O parceiro que já não é

Os americanos já não são confiáveis no cenário global e são um adversário para o resto do mundo civilizado. Será preciso tratá-los como tal.

Angela Merkel já tinha avisado, quando alertou para a falta de fiabilidade dos parceiros tradicionais. Agora, a Administração Trump prepara-se para retirar os EUA do Acordo de Paris, ferindo com gravidade aquele que era o maior passo para limitar as emissões de carbono sobre o planeta — e dar razão à chanceler alemã.

A medida é duplamente idiota, porque é baseada num negacionismo científico bacoco e porque presume que o uso indiscriminado do carvão permitirá aos Estados Unidos reverter os efeitos da economia globalizada. É certo que dará uma vantagem competitiva a curto prazo, especialmente na manutenção de empregos que se perderiam nas zonas que mais votos deram a Trump, mas a médio prazo será inútil.

Mesmo que a retirada americana venha a ser feita com alíneas que mitiguem as consequências, será importante agir depressa para que o Acordo de Paris não morra. Os 48 países que ainda não o ratificaram terão muito menos razões e incentivos para o fazer; os que já ratificaram têm fortes razões para duvidar da sua eficácia; e os que já assumiram o seu compromisso devem estar a pensar em formas de o contornar, para que este não seja uma desvantagem comercial. Sob especial atenção estão a Índia, o Brasil, a Indonésia e a África do Sul, países em desenvolvimento acelerado com economias poderosas mas ainda instáveis, que confiam nas indústrias mais poluentes para crescer. A maior ironia é que o principal papel dos EUA no acordo era precisamente a insistência na verificação do cumprimento por todos os países, tarefa que fica agora muito mais dificultada.
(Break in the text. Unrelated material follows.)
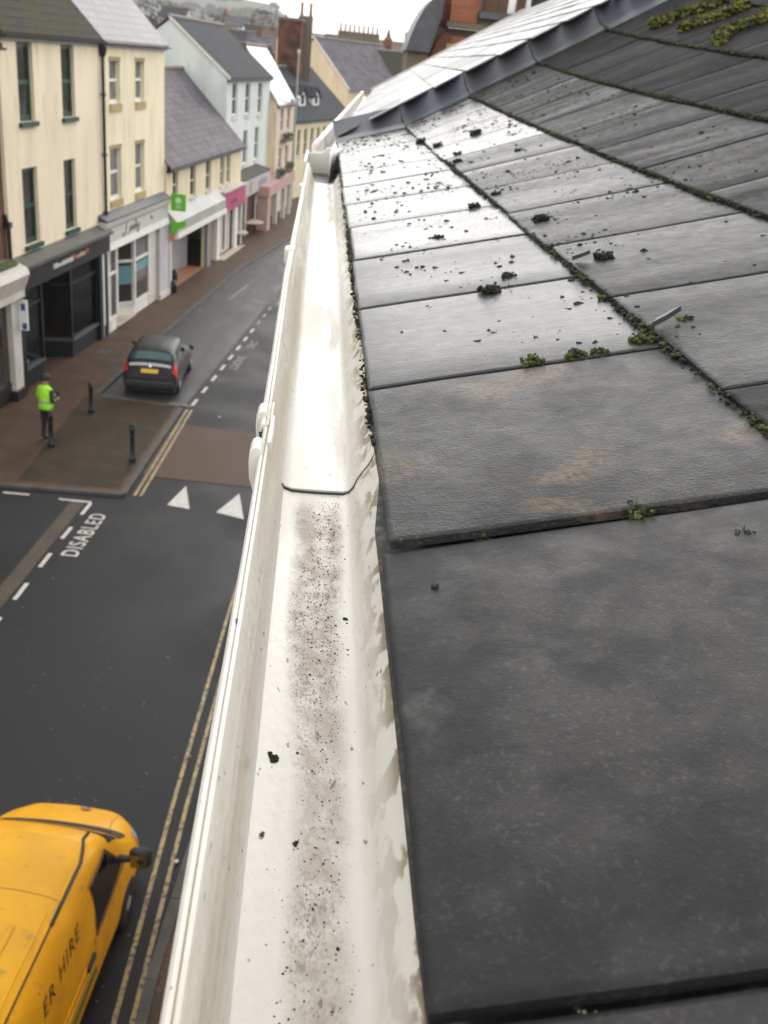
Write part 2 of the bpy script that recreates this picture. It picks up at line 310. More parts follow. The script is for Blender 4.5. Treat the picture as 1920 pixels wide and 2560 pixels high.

Há dois passos a tomar. O primeiro é impedir que o Acordo de Paris seja rasgado, o que só pode ser conseguido com um compromisso ainda mais forte das Nações Unidas, da União Europeia e da China. O segundo é responder aos Estados Unidos com agressividade e usar a única linguagem que a Administração Trump percebe: a negociação comercial agressiva. Isso implicará taxar mais os produtos americanos, limitar as ambições monopolistas das empresas americanas e negociar de forma mais dura todo e qualquer acordo global que implique os EUA. Claro que para isso será preciso depender menos de Washington, tarefa que o senhor Trump vai tornando mais fácil a cada dia que passa — como bem se viu na cimeira da NATO na semana passada.

Se ainda restarem dúvidas, será a saída do Acordo de Paris a dissipá-las: os americanos já não são confiáveis no cenário global e são um adversário para o resto do mundo civilizado. Será preciso tratá-los como tal.